Unfortunately: now let me use another industry as an example, no matter how good and amazing a particular movie maybe, if the critics slam the hell out of it, it invariably loses shed loads of money because people trust these critics, and have there vision coloured by it.

Simon

@paul

According to JPMorgan, Lumia 520 has a gross margin of 23,7%. That better that Lumia 920's 23,5%

foo

@Mike "i was pointing to the iphones identicalness, largely meaning really the same size, smaller than most others, hence the iphone5."

Differentiation means being different from your competitors. Apple fights with all forces -- including patent law -- to guarantee that their products have something unique.

Elop opted for an OS which doesn't allow any differentiation between competitors. Not only that but he actively encouraged competitors to join the "third ecosystem". That's crazy!!!

@Mike "they did need to find a third ecosystem. DID. there is noway into the I ecosystem"

That's what Elop says now, having the benefit of hindsight.

Now, consider for one moment that Nokia makes some of the most beautiful devices available. Couldn't they compete with Samsung using Android?

If you say that Nokia couldn't compete with Samsung using Android, how could they possibly compete using an inferior OS?

@Mike "But the world needed a third ecosystem"

I don't think so.
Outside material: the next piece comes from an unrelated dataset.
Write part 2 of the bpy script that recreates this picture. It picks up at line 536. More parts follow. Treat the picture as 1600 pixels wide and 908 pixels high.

Microsoft needs to buld an ecosystem, so it won't loose the OS game -- that's how they made billions, remember?

Android is open source, you can't have something better than that. Companies can adopt and fork Android, or contribute to the code base. That's a much healthier ecosystem than the ones controlled by Apple and Microsoft.

@Mike: "no matter how good and amazing a particular movie maybe, if the critics slam the hell out of it"

I agree that Nokia makes beautiful devices. Too bad they come with Windows Phone.

Betting the company on a single unproven OS and killing all the alternatives proved to be a terrible strategy.